- [Task to carry out]:
Keep only the lines where "Python" appears.

- [Dataset records]:
*****

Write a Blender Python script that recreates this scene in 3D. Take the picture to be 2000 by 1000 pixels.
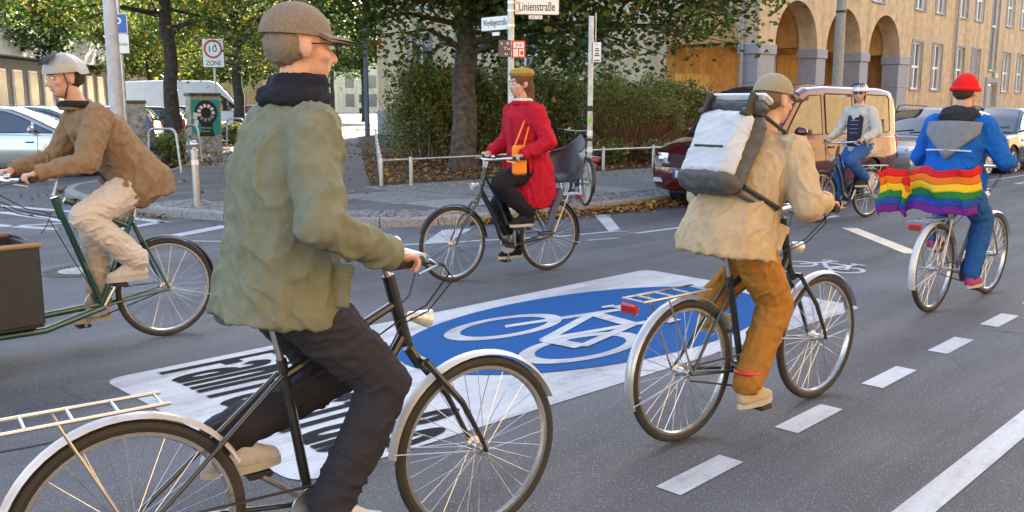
import bpy, bmesh, math, random
import numpy as np
from mathutils import Vector, Matrix, noise
PI = math.pi
for o in list(bpy.data.objects): bpy.data.objects.remove(o)
S = bpy.context.scene
COL = S.collection
random.seed(7); RNG = np.random.default_rng(7)
# ------------------------------------------------------------ camera, sky, sun, exposure
CAM_H = 1.6
cam = bpy.data.cameras.new('camera'); cam.lens = 32.04; cam.sensor_width = 36; cam.clip_start = .05; cam.clip_end = 900
camo = bpy.data.objects.new('camera', cam); COL.objects.link(camo); S.camera = camo
F_PX = 1780.; PITCH = math.atan(296/F_PX)
_up = np.array([0, -math.cos(PITCH), -math.sin(PITCH)])
_X = np.array([1770., -296., F_PX]); _X -= _up*(_X@_up); _X /= np.linalg.norm(_X)
_Y = np.cross(_up, _X)
if _Y[2] < 0: _Y = -_Y
RM = np.array([_X, _Y, _up])
r_, d_, f_ = RM@np.array([1, 0, 0]), RM@np.array([0, 1, 0]), RM@np.array([0, 0, 1])
camo.matrix_world = Matrix(((r_[0], -d_[0], -f_[0], 0), (r_[1], -d_[1], -f_[1], 0), (r_[2], -d_[2], -f_[2], CAM_H), (0, 0, 0, 1)))
SUN_AZ = math.atan2(.60, .80); SUN_EL = math.radians(27)      # towards the sun, over the corner building
W = bpy.data.worlds.new('World'); S.world = W; W.use_nodes = True
nt = W.node_tree; bg = nt.nodes['Background']
sky = nt.nodes.new('ShaderNodeTexSky'); sky.sky_type = 'NISHITA'; sky.sun_disc = False
sky.sun_elevation = SUN_EL; sky.sun_rotation = PI/2-SUN_AZ; sky.air_density = 1.0; sky.dust_density = 1.5
nt.links.new(sky.outputs[0], bg.inputs[0]); bg.inputs[1].default_value = .15
sl = bpy.data.lights.new('sun', 'SUN'); sl.energy = 5.0; sl.angle = math.radians(.6); sl.color = (1, .90, .74)
slo = bpy.data.objects.new('sun', sl); COL.objects.link(slo)
slo.rotation_euler = Vector((math.cos(SUN_AZ)*math.cos(SUN_EL), math.sin(SUN_AZ)*math.cos(SUN_EL), math.sin(SUN_EL))).to_track_quat('Z', 'Y').to_euler()
S.view_settings.view_transform = 'Standard'; S.view_settings.look = 'None'; S.view_settings.gamma = 1
S.view_settings.use_curve_mapping = False
S.view_settings.exposure = 2.25
S.view_settings.use_white_balance = True; S.view_settings.white_balance_temperature = 6850; S.view_settings.white_balance_tint = 10   # balanced for open shade
S.render.engine = 'CYCLES'; S.cycles.max_bounces = 6; S.cycles.diffuse_bounces = 4; S.cycles.glossy_bounces = 3; S.cycles.transparent_max_bounces = 6
S.cycles.transmission_bounces = 3; S.cycles.use_denoising = True; S.cycles.sample_clamp_indirect = 6; S.cycles.caustics_reflective = False; S.cycles.caustics_refractive = False

def gp(px, py, z=0.):
    "the place on the level z that the photograph shows at a pixel (used only to read positions off the plan)"
    r = RM@np.array([px-1000., py-500., F_PX]); t = (z-CAM_H)/r[2]
    return Vector((r[0]*t, r[1]*t, z))
def gd(px, d, z=0.):
    "place at pixel column px, d metres in front of the camera"
    lat = (px-1000.)/F_PX*d; fh = Vector((f_[0], f_[1], 0)).normalized(); rr = Vector((r_[0], r_[1], 0))
    p = rr*lat+fh*d; return Vector((p.x, p.y, z))
# ------------------------------------------------------------ materials
MATS = {}
def nodes_of(name):
    m = bpy.data.materials.new(name); m.use_nodes = True
    t = m.node_tree; b = t.nodes['Principled BSDF']; return m, t, b
def M(name, col, rough=.6, metal=0., var=.12, scale=6., bump=0., bscale=80., spec=.5, coat=0., detail=6., col2=None, lo=.35, hi=.65, alpha=None, trans=0.):
    if name in MATS: return MATS[name]
    m, t, b = nodes_of(name); L = t.links.new
    tc = t.nodes.new('ShaderNodeTexCoord')
    n = t.nodes.new('ShaderNodeTexNoise'); n.inputs['Scale'].default_value = scale; n.inputs['Detail'].default_value = detail
    L(tc.outputs['Object'], n.inputs['Vector'])
    cr = t.nodes.new('ShaderNodeValToRGB'); e = cr.color_ramp.elements
    c2 = col2 if col2 else tuple(min(1, c*(1+var)) for c in col)
    c1 = col if col2 else tuple(c*(1-var) for c in col)
    e[0].color = (*c1, 1); e[1].color = (*c2, 1); e[0].position = lo; e[1].position = hi
    L(n.outputs[0], cr.inputs[0]); L(cr.outputs[0], b.inputs['Base Color'])
    b.inputs['Roughness'].default_value = rough; b.inputs['Metallic'].default_value = metal
    b.inputs['Specular IOR Level'].default_value = spec; b.inputs['Coat Weight'].default_value = coat; b.inputs['Coat Roughness'].default_value = .04
    if trans: b.inputs['Transmission Weight'].default_value = trans
    if bump:
        n2 = t.nodes.new('ShaderNodeTexNoise'); n2.inputs['Scale'].default_value = bscale; n2.inputs['Detail'].default_value = 5
        L(tc.outputs['Object'], n2.inputs['Vector'])
        bp = t.nodes.new('ShaderNodeBump'); bp.inputs['Strength'].default_value = min(1, bump); bp.inputs['Distance'].default_value = .01
        L(n2.outputs[0], bp.inputs['Height']); L(bp.outputs[0], b.inputs['Normal'])
    MATS[name] = m; return m
def M_leaf(name, stops, trans=.35, rough=.5):
    "leaf colours vary from leaf to leaf; light passes through"
    m, t, b = nodes_of(name); L = t.links.new
    g = t.nodes.new('ShaderNodeNewGeometry'); cr = t.nodes.new('ShaderNodeValToRGB')
    e = cr.color_ramp.elements
    while len(e) < len(stops): e.new(.5)
    for k, (p, c) in enumerate(stops): e[k].position = p; e[k].color = (*c, 1)
    L(g.outputs['Random Per Island'], cr.inputs[0]); L(cr.outputs[0], b.inputs['Base Color'])
    b.inputs['Roughness'].default_value = rough; b.inputs['Specular IOR Level'].default_value = .3
    tr = t.nodes.new('ShaderNodeBsdfTranslucent'); L(cr.outputs[0], tr.inputs[0])
    mx = t.nodes.new('ShaderNodeMixShader'); mx.inputs[0].default_value = trans
    L(b.outputs[0], mx.inputs[1]); L(tr.outputs[0], mx.inputs[2]); L(mx.outputs[0], t.nodes['Material Output'].inputs[0])
    return m
def M_asphalt(name, base, speck=.28, big=.25, speck_scale=95):
    m, t, b = nodes_of(name); L = t.links.new
    tc = t.nodes.new('ShaderNodeTexCoord')
    def noise_(s, d=6, r=.55):
        n = t.nodes.new('ShaderNodeTexNoise'); n.inputs['Scale'].default_value = s; n.inputs['Detail'].default_value = d; n.inputs['Roughness'].default_value = r
        L(tc.outputs['Object'], n.inputs['Vector']); return n.outputs[0]
    def ramp(src, a, c, ca, cb):
        r = t.nodes.new('ShaderNodeValToRGB'); e = r.color_ramp.elements; e[0].position = a; e[1].position = c; e[0].color = (*ca, 1); e[1].color = (*cb, 1); L(src, r.inputs[0]); return r.outputs[0]
    def mix(fac, a, c, typ='MIX'):
        x = t.nodes.new('ShaderNodeMix'); x.data_type = 'RGBA'; x.blend_type = typ
        if hasattr(fac, 'links'): L(fac, x.inputs[0])
        else: x.inputs[0].default_value = fac
        L(a, x.inputs[6]); L(c, x.inputs[7]); return x.outputs[2]
    c0 = ramp(noise_(.5, 5), .3, .7, tuple(x*(1-big) for x in base), tuple(x*(1+big) for x in base))
    fine = ramp(noise_(140, 3), .3, .7, (.42,)*3, (1.65,)*3)
    c1 = mix(1., c0, fine, 'MULTIPLY')
    mp = t.nodes.new('ShaderNodeMapping'); mp.inputs['Scale'].default_value = (.16, 1.5, 1); mp.inputs['Rotation'].default_value = (0, 0, .05); L(tc.outputs['Object'], mp.inputs[0])
    nt_ = t.nodes.new('ShaderNodeTexNoise'); nt_.inputs['Scale'].default_value = 1.1; nt_.inputs['Detail'].default_value = 7; nt_.inputs['Roughness'].default_value = .6; L(mp.outputs[0], nt_.inputs['Vector'])
    c1 = mix(1., c1, ramp(nt_.outputs[0], .32, .68, (.66,)*3, (1.26,)*3), 'MULTIPLY')
    vc = t.nodes.new('ShaderNodeTexVoronoi'); vc.feature = 'DISTANCE_TO_EDGE'; vc.inputs['Scale'].default_value = .33
    wp_ = t.nodes.new('ShaderNodeTexNoise'); wp_.inputs['Scale'].default_value = 1.6; wp_.inputs['Detail'].default_value = 8; L(tc.outputs['Object'], wp_.inputs['Vector'])
    ad_ = t.nodes.new('ShaderNodeVectorMath'); ad_.operation = 'ADD'; L(tc.outputs['Object'], ad_.inputs[0]); sc_ = t.nodes.new('ShaderNodeVectorMath'); sc_.operation = 'SCALE'; sc_.inputs['Scale'].default_value = .9; L(wp_.outputs['Color'], sc_.inputs[0]); L(sc_.outputs[0], ad_.inputs[1]); L(ad_.outputs[0], vc.inputs['Vector'])
    ck = ramp(vc.outputs[0], .0016, .0034, (1,)*3, (0,)*3); gate = ramp(noise_(.22, 2), .50, .56, (0,)*3, (.8,)*3); cm = t.nodes.new('ShaderNodeMath'); cm.operation = 'MULTIPLY'; L(ck, cm.inputs[0]); L(gate, cm.inputs[1])
    dk = t.nodes.new('ShaderNodeRGB'); dk.outputs[0].default_value = (.018, .018, .02, 1); c1 = mix(cm.outputs[0], c1, dk.outputs[0])
    v = t.nodes.new('ShaderNodeTexVoronoi'); v.inputs['Scale'].default_value = speck_scale; L(tc.outputs['Object'], v.inputs['Vector'])
    sp = ramp(v.outputs['Distance'], .12, .24, (1,)*3, (0,)*3)
    sel = t.nodes.new('ShaderNodeSeparateColor'); L(v.outputs['Color'], sel.inputs[0])
    th = t.nodes.new('ShaderNodeMath'); th.operation = 'GREATER_THAN'; th.inputs[1].default_value = .60; L(sel.outputs[0], th.inputs[0])
    mm = t.nodes.new('ShaderNodeMath'); mm.operation = 'MULTIPLY'; L(sp, mm.inputs[0]); L(th.outputs[0], mm.inputs[1])
    rgb = t.nodes.new('ShaderNodeRGB'); rgb.outputs[0].default_value = (speck, speck, speck*1.02, 1)
    c2 = mix(mm.outputs[0], c1, rgb.outputs[0])
    L(c2, b.inputs['Base Color']); b.inputs['Roughness'].default_value = .82; b.inputs['Specular IOR Level'].default_value = .35
    bp = t.nodes.new('ShaderNodeBump'); bp.inputs['Strength'].default_value = .5; bp.inputs['Distance'].default_value = .006
    L(noise_(120, 4), bp.inputs['Height']); L(bp.outputs[0], b.inputs['Normal'])
    MATS[name] = m; return m
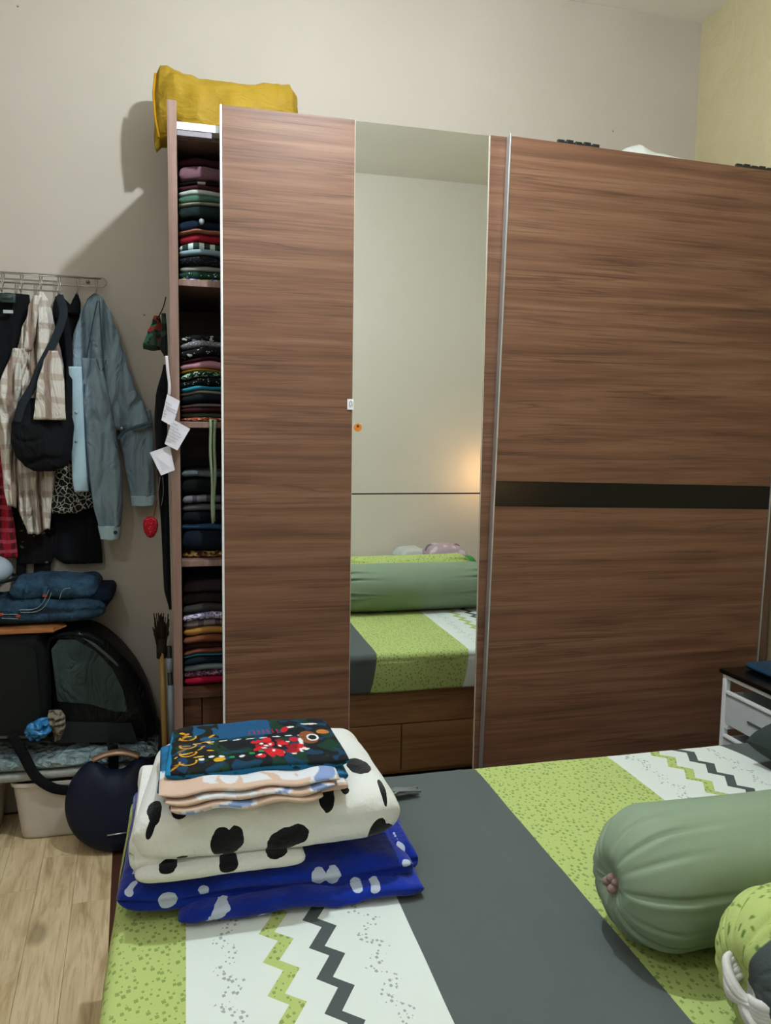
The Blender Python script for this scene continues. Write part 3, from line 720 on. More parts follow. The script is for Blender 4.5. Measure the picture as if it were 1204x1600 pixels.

*****

- [Response below]:
Write a Blender Python script that recreates this scene in 3D. Take the picture to be 2000 by 1000 pixels.
The Blender Python script for this scene continues. Write part 3, from line 720 on. More parts follow. The script is for Blender 4.5. Measure the picture as if it were 1204x1600 pixels.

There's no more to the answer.